** start **
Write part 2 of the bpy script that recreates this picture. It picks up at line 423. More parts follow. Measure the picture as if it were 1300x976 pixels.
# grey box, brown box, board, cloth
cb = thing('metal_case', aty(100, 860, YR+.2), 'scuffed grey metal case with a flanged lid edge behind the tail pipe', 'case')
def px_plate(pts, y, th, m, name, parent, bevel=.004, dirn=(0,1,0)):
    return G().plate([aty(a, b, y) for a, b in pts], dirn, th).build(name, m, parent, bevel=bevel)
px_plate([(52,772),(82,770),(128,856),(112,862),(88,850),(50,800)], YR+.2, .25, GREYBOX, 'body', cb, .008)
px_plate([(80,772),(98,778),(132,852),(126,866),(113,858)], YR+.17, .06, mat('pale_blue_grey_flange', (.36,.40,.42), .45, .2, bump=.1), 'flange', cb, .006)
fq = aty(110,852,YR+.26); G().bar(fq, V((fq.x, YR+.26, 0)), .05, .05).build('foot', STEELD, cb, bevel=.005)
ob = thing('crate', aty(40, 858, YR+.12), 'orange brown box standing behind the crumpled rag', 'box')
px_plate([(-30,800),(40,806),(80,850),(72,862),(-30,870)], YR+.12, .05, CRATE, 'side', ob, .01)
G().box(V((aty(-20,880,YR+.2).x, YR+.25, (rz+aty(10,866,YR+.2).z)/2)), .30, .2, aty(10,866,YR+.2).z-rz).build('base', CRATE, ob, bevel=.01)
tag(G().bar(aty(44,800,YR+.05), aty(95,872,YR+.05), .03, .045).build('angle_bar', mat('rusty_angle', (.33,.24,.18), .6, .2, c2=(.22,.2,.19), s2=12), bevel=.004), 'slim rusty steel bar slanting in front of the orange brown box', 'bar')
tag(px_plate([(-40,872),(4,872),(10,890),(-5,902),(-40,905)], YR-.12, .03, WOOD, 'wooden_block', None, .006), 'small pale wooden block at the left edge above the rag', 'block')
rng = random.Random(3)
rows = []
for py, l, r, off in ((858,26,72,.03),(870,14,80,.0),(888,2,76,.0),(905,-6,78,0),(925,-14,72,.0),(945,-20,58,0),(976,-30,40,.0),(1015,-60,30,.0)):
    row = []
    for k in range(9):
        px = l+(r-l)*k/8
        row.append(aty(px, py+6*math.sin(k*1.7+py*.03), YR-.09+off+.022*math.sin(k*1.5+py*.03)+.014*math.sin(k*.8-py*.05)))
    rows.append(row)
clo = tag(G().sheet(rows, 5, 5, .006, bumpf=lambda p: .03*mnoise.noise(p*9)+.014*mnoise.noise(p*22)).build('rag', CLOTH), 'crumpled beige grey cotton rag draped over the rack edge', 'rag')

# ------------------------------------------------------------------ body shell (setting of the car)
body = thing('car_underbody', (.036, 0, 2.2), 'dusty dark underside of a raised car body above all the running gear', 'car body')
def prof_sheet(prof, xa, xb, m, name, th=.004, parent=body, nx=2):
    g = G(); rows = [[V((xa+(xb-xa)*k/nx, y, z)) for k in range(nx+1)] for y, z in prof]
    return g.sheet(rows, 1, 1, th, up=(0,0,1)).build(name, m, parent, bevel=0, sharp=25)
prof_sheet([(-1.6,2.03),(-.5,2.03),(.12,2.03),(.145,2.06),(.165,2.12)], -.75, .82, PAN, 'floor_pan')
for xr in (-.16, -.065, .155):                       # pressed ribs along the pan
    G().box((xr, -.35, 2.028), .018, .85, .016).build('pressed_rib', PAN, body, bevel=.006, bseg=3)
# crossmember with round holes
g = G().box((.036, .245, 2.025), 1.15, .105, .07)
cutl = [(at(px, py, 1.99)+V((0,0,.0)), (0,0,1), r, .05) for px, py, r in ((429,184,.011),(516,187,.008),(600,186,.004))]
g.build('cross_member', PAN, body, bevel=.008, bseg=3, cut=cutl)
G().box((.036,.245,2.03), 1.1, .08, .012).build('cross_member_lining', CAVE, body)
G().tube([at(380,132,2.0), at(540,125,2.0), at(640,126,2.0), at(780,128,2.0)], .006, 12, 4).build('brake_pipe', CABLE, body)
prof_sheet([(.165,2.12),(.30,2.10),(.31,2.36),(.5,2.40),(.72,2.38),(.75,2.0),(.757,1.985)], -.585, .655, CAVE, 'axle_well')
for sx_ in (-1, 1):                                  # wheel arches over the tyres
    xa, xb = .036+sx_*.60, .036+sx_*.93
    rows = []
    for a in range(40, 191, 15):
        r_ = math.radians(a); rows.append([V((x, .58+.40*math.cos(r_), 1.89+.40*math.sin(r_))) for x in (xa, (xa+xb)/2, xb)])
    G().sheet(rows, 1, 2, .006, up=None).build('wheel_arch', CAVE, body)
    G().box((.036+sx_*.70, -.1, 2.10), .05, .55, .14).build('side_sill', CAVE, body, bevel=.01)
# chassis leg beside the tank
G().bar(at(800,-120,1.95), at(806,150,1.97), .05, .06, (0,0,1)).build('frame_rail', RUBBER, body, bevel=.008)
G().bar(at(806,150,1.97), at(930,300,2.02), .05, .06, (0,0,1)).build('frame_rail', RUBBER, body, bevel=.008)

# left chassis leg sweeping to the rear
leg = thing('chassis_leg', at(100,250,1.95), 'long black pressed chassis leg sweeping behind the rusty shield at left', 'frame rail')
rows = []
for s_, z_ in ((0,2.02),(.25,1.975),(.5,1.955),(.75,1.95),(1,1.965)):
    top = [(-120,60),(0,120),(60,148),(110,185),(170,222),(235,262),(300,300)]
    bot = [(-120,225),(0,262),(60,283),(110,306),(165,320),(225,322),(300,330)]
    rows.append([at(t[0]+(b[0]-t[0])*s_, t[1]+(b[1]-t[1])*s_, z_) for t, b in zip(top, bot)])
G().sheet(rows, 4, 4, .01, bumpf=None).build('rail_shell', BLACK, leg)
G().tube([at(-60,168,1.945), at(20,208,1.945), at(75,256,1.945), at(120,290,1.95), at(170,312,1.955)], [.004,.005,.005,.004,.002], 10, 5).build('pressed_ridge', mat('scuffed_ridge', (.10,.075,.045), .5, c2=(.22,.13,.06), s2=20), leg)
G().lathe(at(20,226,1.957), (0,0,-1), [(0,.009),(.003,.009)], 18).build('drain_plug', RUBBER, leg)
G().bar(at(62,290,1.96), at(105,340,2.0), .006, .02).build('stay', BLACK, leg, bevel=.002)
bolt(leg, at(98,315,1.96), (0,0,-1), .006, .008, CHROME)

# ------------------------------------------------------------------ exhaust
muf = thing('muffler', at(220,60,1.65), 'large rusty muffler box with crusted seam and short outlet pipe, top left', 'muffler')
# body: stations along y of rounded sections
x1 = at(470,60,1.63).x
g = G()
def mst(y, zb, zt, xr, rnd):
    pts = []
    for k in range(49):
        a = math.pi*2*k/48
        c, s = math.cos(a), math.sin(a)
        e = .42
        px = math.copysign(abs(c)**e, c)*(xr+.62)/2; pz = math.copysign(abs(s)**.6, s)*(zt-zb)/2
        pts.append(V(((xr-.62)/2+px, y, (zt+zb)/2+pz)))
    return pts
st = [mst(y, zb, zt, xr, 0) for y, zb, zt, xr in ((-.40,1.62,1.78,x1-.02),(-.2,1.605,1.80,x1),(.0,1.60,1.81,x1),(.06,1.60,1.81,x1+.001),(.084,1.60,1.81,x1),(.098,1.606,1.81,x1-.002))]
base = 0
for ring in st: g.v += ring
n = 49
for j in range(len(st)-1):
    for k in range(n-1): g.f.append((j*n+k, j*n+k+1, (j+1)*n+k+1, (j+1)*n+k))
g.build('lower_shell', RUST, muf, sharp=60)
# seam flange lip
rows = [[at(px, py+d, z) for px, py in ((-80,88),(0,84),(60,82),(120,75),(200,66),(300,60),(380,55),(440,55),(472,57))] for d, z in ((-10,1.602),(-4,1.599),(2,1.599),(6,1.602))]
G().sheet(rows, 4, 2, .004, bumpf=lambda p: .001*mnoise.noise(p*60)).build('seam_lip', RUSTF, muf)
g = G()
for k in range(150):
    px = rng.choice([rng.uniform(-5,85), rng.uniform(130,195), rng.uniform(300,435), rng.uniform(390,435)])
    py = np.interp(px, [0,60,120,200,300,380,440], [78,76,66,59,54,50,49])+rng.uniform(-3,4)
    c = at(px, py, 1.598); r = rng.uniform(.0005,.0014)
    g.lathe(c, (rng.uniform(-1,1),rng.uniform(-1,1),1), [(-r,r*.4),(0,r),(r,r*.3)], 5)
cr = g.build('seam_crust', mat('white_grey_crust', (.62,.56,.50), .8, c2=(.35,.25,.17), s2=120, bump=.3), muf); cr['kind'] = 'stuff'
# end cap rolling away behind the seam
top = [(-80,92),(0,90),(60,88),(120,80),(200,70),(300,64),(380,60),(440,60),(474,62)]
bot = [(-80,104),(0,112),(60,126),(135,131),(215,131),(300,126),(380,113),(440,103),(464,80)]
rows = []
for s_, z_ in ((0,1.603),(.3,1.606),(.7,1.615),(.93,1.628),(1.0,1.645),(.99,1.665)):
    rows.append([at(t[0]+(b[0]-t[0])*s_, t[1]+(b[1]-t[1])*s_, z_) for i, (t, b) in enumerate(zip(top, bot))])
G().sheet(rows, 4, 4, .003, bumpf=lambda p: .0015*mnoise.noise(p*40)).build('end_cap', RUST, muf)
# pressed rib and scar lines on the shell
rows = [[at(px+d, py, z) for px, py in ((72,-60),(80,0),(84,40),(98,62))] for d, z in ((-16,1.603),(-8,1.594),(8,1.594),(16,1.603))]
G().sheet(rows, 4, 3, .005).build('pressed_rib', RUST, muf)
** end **
Return the lines above precisely as they appear, beginning at the first line and ending at the line with "clo = tag(G().sheet(rows, 5, 5, .006, bumpf=lambda", and nothing after it.

Write part 2 of the bpy script that recreates this picture. It picks up at line 423. More parts follow. Measure the picture as if it were 1300x976 pixels.
# grey box, brown box, board, cloth
cb = thing('metal_case', aty(100, 860, YR+.2), 'scuffed grey metal case with a flanged lid edge behind the tail pipe', 'case')
def px_plate(pts, y, th, m, name, parent, bevel=.004, dirn=(0,1,0)):
    return G().plate([aty(a, b, y) for a, b in pts], dirn, th).build(name, m, parent, bevel=bevel)
px_plate([(52,772),(82,770),(128,856),(112,862),(88,850),(50,800)], YR+.2, .25, GREYBOX, 'body', cb, .008)
px_plate([(80,772),(98,778),(132,852),(126,866),(113,858)], YR+.17, .06, mat('pale_blue_grey_flange', (.36,.40,.42), .45, .2, bump=.1), 'flange', cb, .006)
fq = aty(110,852,YR+.26); G().bar(fq, V((fq.x, YR+.26, 0)), .05, .05).build('foot', STEELD, cb, bevel=.005)
ob = thing('crate', aty(40, 858, YR+.12), 'orange brown box standing behind the crumpled rag', 'box')
px_plate([(-30,800),(40,806),(80,850),(72,862),(-30,870)], YR+.12, .05, CRATE, 'side', ob, .01)
G().box(V((aty(-20,880,YR+.2).x, YR+.25, (rz+aty(10,866,YR+.2).z)/2)), .30, .2, aty(10,866,YR+.2).z-rz).build('base', CRATE, ob, bevel=.01)
tag(G().bar(aty(44,800,YR+.05), aty(95,872,YR+.05), .03, .045).build('angle_bar', mat('rusty_angle', (.33,.24,.18), .6, .2, c2=(.22,.2,.19), s2=12), bevel=.004), 'slim rusty steel bar slanting in front of the orange brown box', 'bar')
tag(px_plate([(-40,872),(4,872),(10,890),(-5,902),(-40,905)], YR-.12, .03, WOOD, 'wooden_block', None, .006), 'small pale wooden block at the left edge above the rag', 'block')
rng = random.Random(3)
rows = []
for py, l, r, off in ((858,26,72,.03),(870,14,80,.0),(888,2,76,.0),(905,-6,78,0),(925,-14,72,.0),(945,-20,58,0),(976,-30,40,.0),(1015,-60,30,.0)):
    row = []
    for k in range(9):
        px = l+(r-l)*k/8
        row.append(aty(px, py+6*math.sin(k*1.7+py*.03), YR-.09+off+.022*math.sin(k*1.5+py*.03)+.014*math.sin(k*.8-py*.05)))
    rows.append(row)
clo = tag(G().sheet(rows, 5, 5, .006, bumpf=lambda p: .03*mnoise.noise(p*9)+.014*mnoise.noise(p*22)).build('rag', CLOTH), 'crumpled beige grey cotton rag draped over the rack edge', 'rag')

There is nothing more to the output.